The original idea may have been a swarm but the concept has evolved since then. It would make sense for a civilisation or collective of species to work together to create such a structure. After completion the struggle for land and energy would be over. The sphere could help bring peace by offering (effectivly) limitless tracks of land to anyone who wants it.
But a Dyson shell is neither the only nor the best way of achieving that goal. It's hugely impractical for reasons that have been discussed in the course of this thread. One could far more practically achieve the same goal by building millions of smaller megastructures such as Orbitals or O'Neill cylinders. If all the asteroidal matter in the known Solar System were converted into such habitats, they could collectively support a population hundreds of times greater than the Earth alone can support. The same goes for every other star system.
So there wouldn't be a "struggle for land" for any civilization capable of megastructure engineering. They could easily create their own land from the materials available in their home systems. And that would be far easier than marshalling the immense energies necessary to cross interstellar space to some distant system that had a Dyson shell in it. (Not to mention how unwisely dangerous it would be for so many gazillions of people to live in one fragile megastructure. A single disaster could devastate all of them. It's foolish to put that many eggs in one basket.)
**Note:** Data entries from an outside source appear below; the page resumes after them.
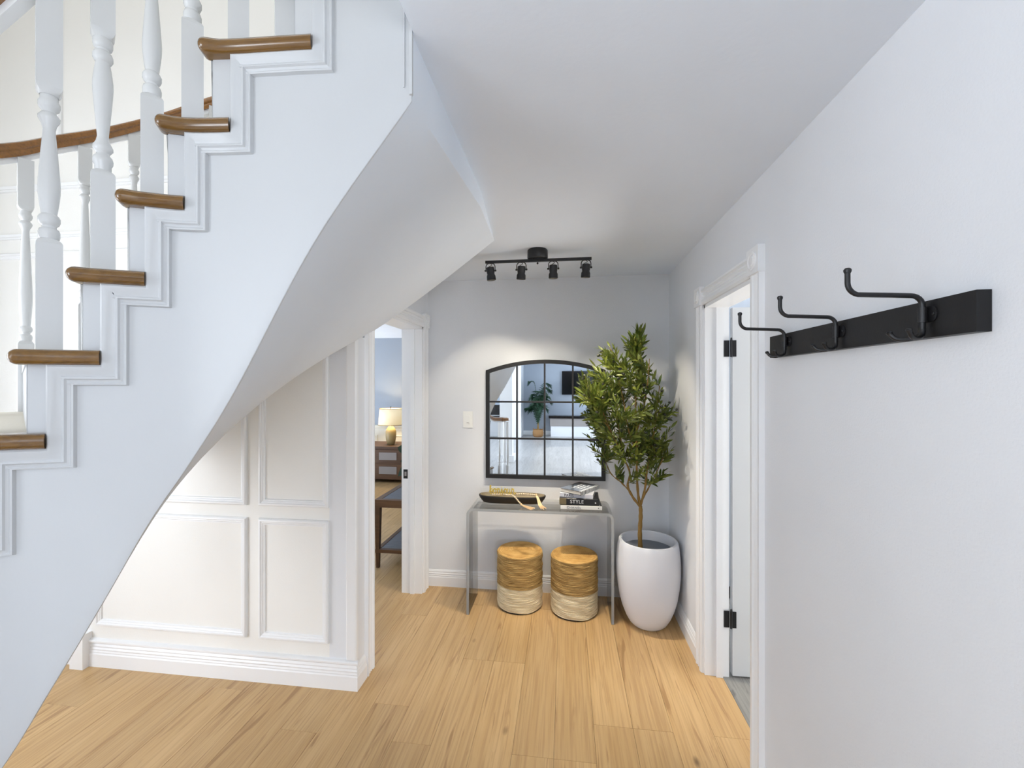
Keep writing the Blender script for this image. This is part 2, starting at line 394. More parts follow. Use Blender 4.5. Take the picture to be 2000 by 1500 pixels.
# right wall with door opening 1.88..2.50 , top 2.05
DY0, DY1, DZ = 1.872, 2.505, 2.055
def yz(u, v, w): return (w, u, v)
b = B()
box(b, XR, XR+.12, -1.3, DY0, 0, H); box(b, XR, XR+.12, DY1, YB+.12, 0, H); box(b, XR, XR+.12, DY0, DY1, DZ, H)
struct('wall_right', b, M['wall'])
b = B(); box(b, XR+.12, 3.75, -1.42, -1.3, 0, H); struct('wall_living_side', b, M['wall'])
b = B(); box(b, 2.9, 3.0, -1.3, 3.9, 0, H); box(b, .89, 3.0, 3.6, 3.7, 0, H); struct('wall_side_room', b, M['lounge'])
b = B(); box(b, XL-.15, XR+.12, YB, YB+.12, 0, H); struct('wall_back', b, M['wall'])
# left wall: short return then door opening, then stub
LY0, LY1, LZ = 2.335, 3.195, 2.055
b = B(); box(b, XL-.15, XL, YP+.0, LY0+.0, 0, 1.87); box(b, XL-.15, XL, LY1, YB, 0, LZ)
prism(b, [(2.43, LZ), (YB, LZ), (YB, H), (2.43, H)], yz, XL-.15, XL)
box(b, XL-.15, XL, LY0, 2.43, LZ, 2.2) if False else None
struct('wall_left', b, M['wall'])
# panelled wall under and behind the stairs, rising into the stairwell
b = B()
box(b, -3.75, XL-.15, YP, YP+.12, 0, 5.0)
def xz(u, v, w): return (u, w, v)
prism(b, [(XL-.15, 1.95), (-1.10, 1.95), (-.908, 2.10), (-.692, 2.26), (-.38, 2.46), (.2, 2.56), (.2, 5.0), (XL-.15, 5.0)], xz, YP, YP+.12)
stairwall = struct('wall_panelled', b, M['cream'])
b = B(); prism(b, [(-1.25, 2.06), (-1.12, 1.93), (-.908, 2.09), (-.692, 2.248), (-.435, 2.443), (-.409, 2.6), (-1.25, 2.6)], xz, 2.30, 2.395)
struct('wall_stair_fascia', b, M['wall'])
b = B(); box(b, .08, .2, -1.1, YP, H+.12, 5.0); struct('wall_stairwell_right', b, M['cream'])
b = B(); box(b, -3.75, .2, -1.07, -.95, H+.12, 5.0); struct('wall_stairwell_front', b, M['cream'])
# left outer wall with a tall entry glass and a wide window
def wall_open(axis_x, y0, y1, z1, opens, th):
    b = B(); ys = sorted(opens); cur = y0
    for (a, c, s, t) in ys:
        box(b, axis_x, axis_x+th, cur, a, 0, z1); box(b, axis_x, axis_x+th, a, c, 0, s); box(b, axis_x, axis_x+th, a, c, t, z1); cur = c
    box(b, axis_x, axis_x+th, cur, y1, 0, z1); return b
struct('wall_outer_left', wall_open(-3.75, -7.1, YP+.12, 5.0, [(-5.5, -1.8, .45, 2.25), (-.5, 1.1, .35, 2.3)], .12), M['cream'])
struct('wall_outer_right', wall_open(3.63, -7.1, -1.3, H, [(-5.4, -1.6, .35, 2.2)], .12), M['wall'])
b = B(); box(b, -3.75, 1.3, -7.1, -6.98, 0, H); box(b, 3.4, 3.75, -7.1, -6.98, 0, H); box(b, 1.3, 3.4, -7.1, -6.98, 2.15, H); struct('wall_living_far', b, M['lounge'])  # opening at the right added to let light into the hall
# lounge shell
b = B(); box(b, -6, 1.2, 7.35, 7.47, 0, H); box(b, -6, -5.88, 2.26, 7.4, 0, H); box(b, 1.1, 1.2, 3.45, 7.4, 0, H)
box(b, -5.9, -3.75, YP, YP+.12, 0, H)
struct('wall_lounge', b, M['lounge'])
b = B(); box(b, -6, 1.2, 7.32, 7.35, 0, .80); struct('trim_wainscot', b, M['blank'])
b = B()
prof = [(0, 0), (.02, 0), (.03, .02), (.018, .04), (.03, .06), (.035, .09), (0, .1)]
sweep(b, [(-6, 7.35), (1.2, 7.35)], prof, lambda u, v, h: (u, v, .78+h)); struct('trim_chair_rail', b, M['blank'])
b = B()
for xx in (-5.2, -4.2, -3.2, -2.2, -1.2): sweep(b, [(xx, .16), (xx, .70), (xx+.85, .70), (xx+.85, .16)], [(0, 0), (.004, .012), (.02, .014), (.028, 0)], lambda u, v, h: (u, 7.32-h, v), True)
struct('trim_wainscot_frames', b, M['blank'])
# window casings behind the camera
def window(n, x, y0, y1, z0, z1, side):
    root = tag(empty('window_%d' % n, (x, (y0+y1)/2, z0)), kind='structure')
    b = B(); w = .07
    for a in ((y0-w, y1+w, z1, z1+w), (y0-w, y1+w, z0-w, z0)): box(b, min(x, x+.02*side), max(x, x+.02*side), *a)
    for a in ((y0-w, y0, z0, z1), (y1, y1+w, z0, z1)): box(b, min(x, x+.02*side), max(x, x+.02*side), *a)
    done('window_frame', b, M['white'], root)
    n_ = max(2, round((y1-y0)/.9))
    for i in range(1, n_):
        b = B(); yy = y0+(y1-y0)*i/n_; box(b, x-side*.06, x-side*.03, yy-.02, yy+.02, z0, z1); done('mullion', b, M['white'], root)
window(1, 3.63, -5.4, -1.6, .35, 2.2, -1)
window(2, -3.63, -5.5, -1.8, .45, 2.25, 1)
window(3, -3.63, -.5, 1.1, .35, 2.3, 1)

# baseboards
BP = [(0, 0), (.016, 0), (.016, .072), (.012, .078), (.014, .084), (.011, .092), (.013, .100), (.008, .108), (.010, .116), (.004, .128), (0, .130)]
def baseboard(name, pts):
    b = B(); sweep(b, pts, [(o, h) for o, h in BP], lambda u, v, h: (u, v, h)); return struct(name, b, M['white'], 25)
baseboard('baseboard_back', [(XL+.002, YB), (XR, YB)])
baseboard('baseboard_right', [(XR, YB), (XR, DY1+.095)])
baseboard('baseboard_right', [(XR, DY0-.095), (XR, -1.3)])
baseboard('baseboard_left', [(-2.705, YP), (XL, YP), (XL, LY0-.10)])
b = B(); box(b, -2.79, -2.705, YP-.05, YP, 0, .195); struct('trim_plinth_block', b, M['white'], bevel=.006)
baseboard('baseboard_entry', [(-3.63, YP), (-2.79, YP)])
baseboard('baseboard_living', [(1.25, -6.98), (-3.6, -6.98)])
baseboard('baseboard_side_room', [(2.9, 3.6), (2.9, .0)])

# picture-frame mouldings on the panelled wall
FP = [(0, 0), (0, .010), (.006, .017), (.014, .018), (.019, .012), (.024, .0125), (.029, .008), (.034, .008), (.037, 0)]
def pframe(x0, x1, z0, z1):
    b = B(); sweep(b, [(x0, z0), (x0, z1), (x1, z1), (x1, z0)], FP, lambda u, v, h: (u, YP-h, v), True)
    done('picture_frame_moulding', b, M['white'], stairwall, 30)
pframe(-1.655, -1.251, .234, .887); pframe(-2.671, -1.726, .234, .887)
pframe(-1.655, -1.251, .955, 2.385); pframe(-2.671, -1.726, .955, 2.385); pframe(-3.6, -2.75, .955, 2.385)
pframe(-3.6, -2.9, 2.95, 4.6)
def rail_mould(z, x0=-3.63, x1=.08, hgt=.03, out=.014):
    b = B(); sweep(b, [(x0, YP), (x1, YP)], [(0, 0), (out, 0), (out, hgt*.35), (out*.6, hgt*.5), (out*.8, hgt), (0, hgt)], lambda u, v, h: (u, v, z+h))
    done('rail_moulding', b, M['white'], stairwall, 30)
rail_mould(2.465); rail_mould(2.745, hgt=.035)
# cap moulding over the baseboard and corner bead at the wall end
b = B(); sweep(b, [(-2.705, YP), (XL, YP), (XL, YP+.002)], [(0, 0), (.006, 0), (.018, .012), (.018, .020), (.008, .028), (0, .030)], lambda u, v, h: (u, v, .128+h))
done('cap_moulding', b, M['white'], stairwall, 30)
b = B(); prism(b, [(-1.152, YP+.001), (-1.152, YP-.008), (-1.144, YP-.012), (-1.100, YP-.012), (-1.094, YP-.006), (-1.094, YP+.012), (-1.0995, YP+.014), (-1.0995, YP+.001)], lambda u, v, w: (u, v, w), .158, 1.93)
done('corner_bead', b, M['white'], stairwall, bevel=.003)

# ---------------------------------------------------------------- door casings
CP = [(0, 0), (0, .012), (.012, .019), (.026, .019), (.032, .012), (.040, .016), (.050, .012), (.060, .017), (.070, .012), (.080, .020), (.090, .020), (.095, 0)]
def casing_leg(root, x, sgn, ya, yb, z1):
    """fluted casing leg on plane X=x protruding sgn, inner edge ya, outer edge yb"""
    b = B(); d = 1 if yb > ya else -1; w = abs(yb-ya)
    pts = [(ya+d*o*w/.095, x+sgn*h) for o, h in CP]
    prism(b, pts, lambda u, v, q: (v, u, q), 0, z1)
    return done('casing', b, M['white'], root, 25)
def casing_head(root, x, sgn, y0, y1, z0):
    b = B(); prism(b, [(z0+o*.95, x+sgn*h) for o, h in CP], lambda u, v, q: (v, q, u), y0, y1); done('head_casing', b, M['white'], root, 25)
def corner_block(root, x, sgn, y0, y1, z0):
    b = B(); box(b, min(x, x+sgn*.027), max(x, x+sgn*.027), y0, y1, z0, z0+.105)
    o = done('corner_block', b, M['white'], root, bevel=.004)
    b = B(); c = ((y0+y1)/2, z0+.0525)
    rot = Matrix.Translation((x+sgn*.026, c[0], c[1])) @ Matrix.Rotation(PI/2*sgn, 4, 'Y')
    lathe(b, [(.038, 0), (.038, .004), (.032, .006), (.028, .002), (.022, .002), (.018, .007), (.008, .009)], n=20, mt=rot)
    done('rosette', b, M['white'], o, 30)
d1 = tag(empty('door_1', (XL, (LY0+LY1)/2, 0)), kind='structure')
casing_leg(d1, XL, 1, LY0, LY0-.098, LZ); casing_leg(d1, XL, 1, LY1, LY1+.095, LZ); casing_head(d1, XL, 1, LY0, LY1, LZ)
corner_block(d1, XL, 1, LY1-.004, LY1+.101, LZ); corner_block(d1, XL, 1, LY0-.101, LY0+.004, LZ)
for y0, y1 in ((LY0, LY0+.018), (LY1-.018, LY1)):
    b = B(); box(b, XL-.16, XL+.002, y0, y1, 0, LZ); done('jamb', b, M['white'], d1)
b = B(); box(b, XL-.16, XL+.002, LY0, LY1, LZ-.018, LZ); done('head_jamb', b, M['white'], d1)
b = B(); box(b, XL-.09, XL-.055, LY1-.030, LY1-.018, 0, LZ-.018); done('door_stop', b, M['white'], d1)
b = B(); box(b, XL-.145, XL-.112, LY1-.021, LY1-.0175, .885, .955); pl = done('strike_plate', b, M['black'], d1, bevel=.001)
pl['label'] = 'black strike plate in the jamb'
b = B(); box(b, XL-.136, XL-.120, LY1-.0225, LY1-.0205, .905, .937); done('latch_hole', b, M['taupe'], pl)

d2 = tag(empty('door_2', (XR, (DY0+DY1)/2, 0)), kind='structure')
casing_leg(d2, XR, -1, DY1, DY1+.095, DZ); casing_leg(d2, XR, -1, DY0, DY0-.100, DZ); casing_head(d2, XR, -1, DY0, DY1, DZ)
corner_block(d2, XR, -1, DY1-.004, DY1+.101, DZ); corner_block(d2, XR, -1, DY0-.104, DY0+.004, DZ-.0)
for y0, y1 in ((DY0, DY0+.018), (DY1-.018, DY1)):
    b = B(); box(b, XR-.002, XR+.125, y0, y1, 0, DZ); done('jamb', b, M['white'], d2)
b = B(); box(b, XR-.002, XR+.125, DY0, DY1, DZ-.018, DZ); done('head_jamb', b, M['white'], d2)
b = B(); box(b, XR+.055, XR+.090, DY1-.030, DY1-.018, 0, DZ-.018); done('door_stop', b, M['white'], d2)
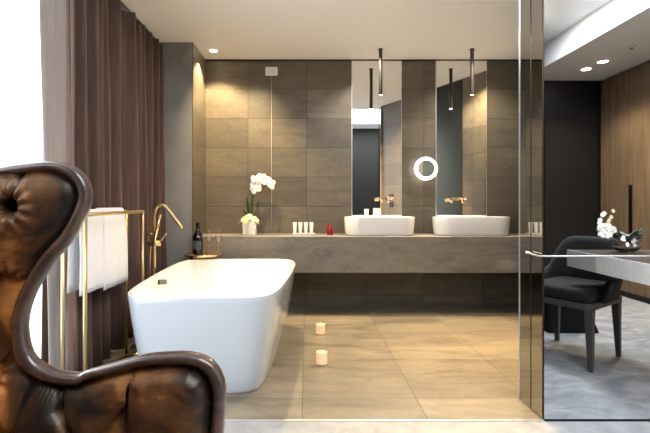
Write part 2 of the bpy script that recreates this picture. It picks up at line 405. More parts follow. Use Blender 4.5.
ov = link('overflow', bm, M['bronze'], bt, loc=(-.975-BX, 3.13-3.2, .497), bev=.004); ov.rotation_euler = (0, .16, PI/2)
link('plinth', loft([bath_ring(.0005, .76, .12), bath_ring(.006, .76, .12)]), M['bronze'], bt)

# ---------------------------------------------------------------- floor mounted bath tap
ft = thing('bath_tap', 'floor-standing brass bath tap with hand shower beside the bathtub', 'tap', (-1.13, 3.42, 0))
fx, fy = -1.135, 3.44
q = lambda px, py, D=3.44: W(px, py, D)
link('riser', tube(spline([(q(154.3,250).x,fy,0.0),(q(154.3,250).x,fy,.5),q(154.3,240),q(154.3,216),q(157,207),q(163,205.5),q(167.5,209),q(175,218.5),q(182.4,228)], 5), .0125, 14), M['brass'], ft, True)
link('mixer_body', tube([q(148,243.5),q(160.5,243.5)], .019, 16), M['brass'], ft, True)
link('shower_holder', tube([q(146.5,234),q(154,234)], .008, 12), M['brass'], ft, True)
link('hand_shower', tube([q(153.2,244.5,3.40),q(157,229,3.40),q(160.6,214.5,3.40)], [.011,.012,.0125], 14), M['brass_light'], ft, True)
link('lever', tube([q(160,243,3.42),q(163,238,3.42),q(166.6,233,3.42)], .0035, 8), M['brass'], ft, True)
link('hose', tube(spline([q(151,246,3.42),q(150,262,3.42),q(150.5,300,3.42),q(153,318,3.42)], 6), .005, 8), M['brass'], ft, True)
link('foot_plate', lathe([(.05,0),(.05,.008),(.045,.01)], q(154.3,250).x, fy, .0005, 28), M['brass'], ft, True, 40)

# ---------------------------------------------------------------- towel rack and towel
tr = thing('towel_rack', 'freestanding brass towel rack in front of the curtain', 'towel rack', (-1.15, 2.7, 0))
XA, XB, YN, YF, ZT = -1.105, -1.215, 2.31, 3.12, .972
r = .0105
def bar(name, a, b, rr=r): link(name, tube([a, b], rr, 12), M['brass'], tr, True)
for X in (XA, XB):
    bar('post', (X,YN,r), (X,YN,ZT)); bar('post', (X,YF,r), (X,YF,ZT))
    bar('top_rail', (X,YN-r,ZT), (X,YF+r,ZT))
for Y in (YN, YF): bar('base_rail', (XA+r,Y,r+.001), (XB-r,Y,r+.001))
tw = thing('towel', 'white bath towel draped over the brass rack', 'towel', (-1.16, 2.5, ZT))
def towel(ya, yb, za, zb, name, xo=0):
    bm = bmesh.new(); rows = []; ny = 26
    path = [(XB-.024-xo, za, 0),(XB-.022-xo, .80, 0),(XB-.017-xo, ZT-.02, 1),(XB-.013, ZT+.008+xo, 2),(XB, ZT+.0145+xo, 2),(XB+.013, ZT+.008+xo, 2),(XB+.017+xo, ZT-.02, 1),(XB+.021+xo, .85, 0),(XB+.024+xo, .7, 0),(XB+.024+xo, zb, 0)]
    P = spline([(x, 0, z) for x, z, _ in path], 5)
    for i in range(ny+1):
        t = i/ny; y = ya+(yb-ya)*t; row = []
        for p in P:
            dz = max(0, ZT-p.z); wv = .006*math.sin(t*9+ p.x*20)*min(1, dz*5)
            sg = 1 if p.x > XB else -1
            row.append(bm.verts.new((p.x+sg*abs(wv), y+(t-.5)*dz*.08, p.z)))
        rows.append(row)
    for a, b in zip(rows, rows[1:]):
        for j in range(len(P)-1): bm.faces.new((a[j], a[j+1], b[j+1], b[j]))
    o = link(name, bm, M['towel'], tw, True)
    md = o.modifiers.new('s', 'SOLIDIFY'); md.thickness = .009; md.offset = 1
    return o
towel(2.43, 2.74, .56, .545, 'towel_layer')
towel(2.70, 3.02, .57, .525, 'towel_layer', .006)
# white roll shape near the rack
rt = thing('white_roll', 'white roll lying on the floor behind the brass rack', 'towel', (-1.2, 3.45, 0))
link('roll', tube([(-1.245,3.36,.065),(-1.225,3.36,.065),(-1.10,3.36,.065),(-1.02,3.36,.065),(-1.01,3.36,.065)], [.05,.064,.064,.064,.05], 24), M['towel'], rt, True)

# ---------------------------------------------------------------- curtains
def curtain(ya, yb, xc, amp, per, label, m, name='curtain', edge=0.0, cat='curtain', start=0.0):
    bm = bmesh.new(); n = int((yb-ya)/.008); nz = 14; cols = []; ph = 0; off = []
    phs = []; ph = start
    for i in range(n+1):
        phs.append(ph); ph += 2*PI*((yb-ya)/n)/per*(1+.35*math.sin(i*.031+1.3))
    for i in range(n+1):
        t = i/n; col = []
        for k in range(nz+1):
            z = .012+(HC-.03-.012)*k/nz; s = 1-k/nz
            a = amp*(.75+.35*s); w = math.sin(phs[i]+.25*math.sin(z*2.2+i*.02))
            w = math.copysign(abs(w)**.8, w)+.25*math.sin(2.7*phs[i]+.6)
            yy = ya+(yb-ya)*t + edge*s*(1-t) - .02*s*math.sin(phs[i]*.5)*t
            col.append(bm.verts.new((xc+a*w*.8, yy+.25*a*math.cos(phs[i]), z)))
        cols.append(col)
    for a, b in zip(cols, cols[1:]):
        for k in range(nz): bm.faces.new((a[k], b[k], b[k+1], a[k+1]))
    t = thing(name, label, cat, (xc, (ya+yb)/2, 0))
    o = link('fabric', bm, m, t, True); md = o.modifiers.new('s', 'SOLIDIFY'); md.thickness = .004
    link('heading', bx(xc-.03, xc+.03, ya, yb, HC-.019, HC-.001), M['curtain'], t)
curtain(2.53, 4.20, -1.375, .105, .175, 'full-height mauve brown pleated curtain beside the grey column', M['curtain'], start=-1.9)
curtain(2.24, 2.515, -1.305, .018, .36, 'narrow grey taupe curtain edge next to the bright window', M['curtain_grey'], edge=.10)

# ---------------------------------------------------------------- side table, bottle, glasses
TX, TY, TZ = -.92, 4.14, .58
st = thing('side_table', 'small round brass side table behind the bathtub', 'table', (TX, TY, 0))
link('tabletop', lathe([(.168,TZ-.018),(.172,TZ-.015),(.172,TZ-.003),(.168,TZ)], TX, TY, 0, 48), M['brass_light'], st, True, 40)
link('pole', tube([(-1.03,4.13,.012),(-1.03,4.13,TZ-.018)], .012, 14), M['bronze'], st, True)
link('base', lathe([(.13,0.0005),(.13,.010),(.125,.012)], -.98, 4.10, 0, 40), M['bronze'], st, True, 40)
bo = thing('champagne_bottle', 'black champagne bottle on the round brass table', 'bottle', (-1.01, 4.12, TZ))
bxx, byy = -.975, 4.14
link('body', lathe([(.040,0),(.047,.006),(.048,.03),(.048,.125),(.045,.155),(.030,.185),(.018,.205),(.0145,.225),(.0145,.262)], bxx, byy, TZ+.0005, 32), M['bottle'], bo, True, 60)
link('foil', lathe([(.0155,.215),(.0155,.262),(.017,.264),(.017,.272),(.013,.277)], bxx, byy, TZ, 24), M['foil'], bo, True, 40)
bm = bmesh.new(); R = [[], []]
for i in range(13):
    a = -PI/2-.9+1.8*i/12
    for k, z in enumerate((TZ+.04, TZ+.115)): R[k].append(bm.verts.new((bxx+.0487*math.cos(a), byy+.0487*math.sin(a), z)))
for i in range(12): bm.faces.new((R[0][i], R[0][i+1], R[1][i+1], R[1][i]))
link('paper_label', bm, M['label'], bo, True)
def flute(px, label):
    x = (px-VX)*4.1/F; y = 4.1
    t = thing('champagne_flute', label, 'glass', (x, y, TZ), 'champagne flutes on the brass table')
    link('foot', lathe([(.032,0),(.032,.003),(.006,.008)], x, y, TZ+.0005, 28), M['glass'], t, True, 50)
    link('stem', lathe([(.0045,.008),(.0042,.075),(.006,.09)], x, y, TZ+.0005, 16), M['glass'], t, True, 50)
    link('cup', lathe([(.006,.09),(.018,.105),(.026,.135),(.028,.17),(.0245,.215),(.023,.215),(.0265,.17),(.0245,.135),(.016,.108),(.002,.096)], x, y, TZ+.0005, 28), M['glass'], t, True, 60)
flute(209, 'champagne flute next to the black bottle')
flute(218.5, 'champagne flute farther from the black bottle, at the table edge')

# ---------------------------------------------------------------- orchid
OX, OY, OZ = (250-VX)*4.58/F, 4.58, .7195
oc = thing('orchid', 'white orchid in a square white pot on the stone counter', 'plant', (OX, OY, OZ))
link('pot', loft([rrect(OX, OY, .062, .062, .008, OZ+.0005, 3), rrect(OX, OY, .068, .068, .008, OZ+.135, 3), rrect(OX, OY, .060, .060, .006, OZ+.135, 3), rrect(OX, OY, .058, .058, .006, OZ+.11, 3)]), M['pot'], oc, True, 40)
def leaf(bm, base, d, length, width, bend=.5, seg=6):
    base = Vector(base); d = Vector(d).normalized(); s = d.cross(Vector((0,0,1)));
    s = s.normalized() if s.length > .1 else Vector((1,0,0)); L_, R_, C_ = [], [], []
    for i in range(seg+1):
        t = i/seg; p = base+d*length*t+Vector((0,0,-bend*length*t*t)); w = width*math.sin(PI*min(.97,.12+.88*t))**.8
        u = s.cross(d).normalized()
        L_.append(bm.verts.new(p+s*w+u*w*.3)); R_.append(bm.verts.new(p-s*w+u*w*.3)); C_.append(bm.verts.new(p))
    for i in range(seg):
        bm.faces.new((L_[i], L_[i+1], C_[i+1], C_[i])); bm.faces.new((C_[i], C_[i+1], R_[i+1], R_[i]))
def flower(bm, c, r, nrm, petals=5, rnd=random):
    nrm = Vector(nrm).normalized(); a, b = frame_at(nrm); ph = rnd.random()*6
    for k in range(petals):
        th = ph+2*PI*k/petals; d = a*math.cos(th)+b*math.sin(th); e = nrm.cross(d)
        pts = []
        for t, w in ((.05,.12),(.35,.42),(.7,.5),(.95,.25)):
            pts.append((Vector(c)+d*r*t+nrm*r*.22*t*(1.3-t)*2, w*r))
        lf = [bm.verts.new(p+e*w) for p, w in pts]; rg = [bm.verts.new(p-e*w) for p, w in pts]
        for i in range(3): bm.faces.new((lf[i], lf[i+1], rg[i+1], rg[i]))
    ball(Vector(c)+nrm*r*.15, r*.16, bm, sub=1)
bm = bmesh.new()
for k in range(6):
    a = k*1.05+.3; leaf(bm, (OX+.02*math.cos(a), OY+.02*math.sin(a), OZ+.12), (math.cos(a)*.8, math.sin(a)*.8, .6), .13, .028, .7)
link('pale_leaf', bm, M['leaf_pale'], oc, True)
bm = bmesh.new()
leaf(bm, (OX-.01, OY, OZ+.14), (-.12,.05,1), .24, .03, 0); leaf(bm, (OX+.005, OY+.01, OZ+.14), (.1,-.1,1), .26, .026, 0); leaf(bm, (OX+.03, OY, OZ+.13), (.75,0,.55), .12, .022, .6)
leaf(bm, (OX-.02, OY, OZ+.15), (-.3,-.3,.9), .15, .028, .3)
link('leaf', bm, M['leaf'], oc, True)
S = spline([(OX,OY,OZ+.12),(OX+.015,OY,OZ+.3),q(251.5,188,4.58),q(252,180,4.57),q(257,175.5,4.56),q(266,178,4.56),q(273,186,4.55)], 6)
link('stem', tube(S, .003, 6), M['leaf'], oc, True)
bm = bmesh.new(); rr_ = random.Random(5)
for k in range(80):
    t_ = rr_.random(); cxp = 252.5+20.5*t_; cyp = 179.5+6*t_*t_-2*math.sin(PI*t_)
    if t_ < .35: cyp += rr_.uniform(-1, 11)
    p = q(cxp+rr_.uniform(-1.5,1.5), cyp+rr_.uniform(-3.2,3.2), 4.53+rr_.uniform(-.04,.04))
    flower(bm, p, .025, (rr_.uniform(-.5,.5), -1, rr_.uniform(-.3,.4)), 5, rr_)
link('blossom', bm, M['petal'], oc, True)
bm = bmesh.new()
for dx, dz in ((-.05,.145),(.045,.15),(0,.175),(-.03,.16),(.06,.135)):
    flower(bm, (OX+dx, OY-.04, OZ+dz), .035, (dx*6, -1, .5), 5, rr_)
link('cream_blossom', bm, M['petal_cream'], oc, True)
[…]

Nor would there be such a thing as a struggle for energy. Any spacefaring civilization would have effectively limitless energy from their sun, and from any other nearby stars they could reach, even if they didn't enclose them completely. Not to mention the energy that could be harnessed by conductive tethers passing through a planetary magnetic field, or the fusion energy powered by the nigh-inexhaustible supplies of deuterium and helium-3 in Jovian atmospheres, etc.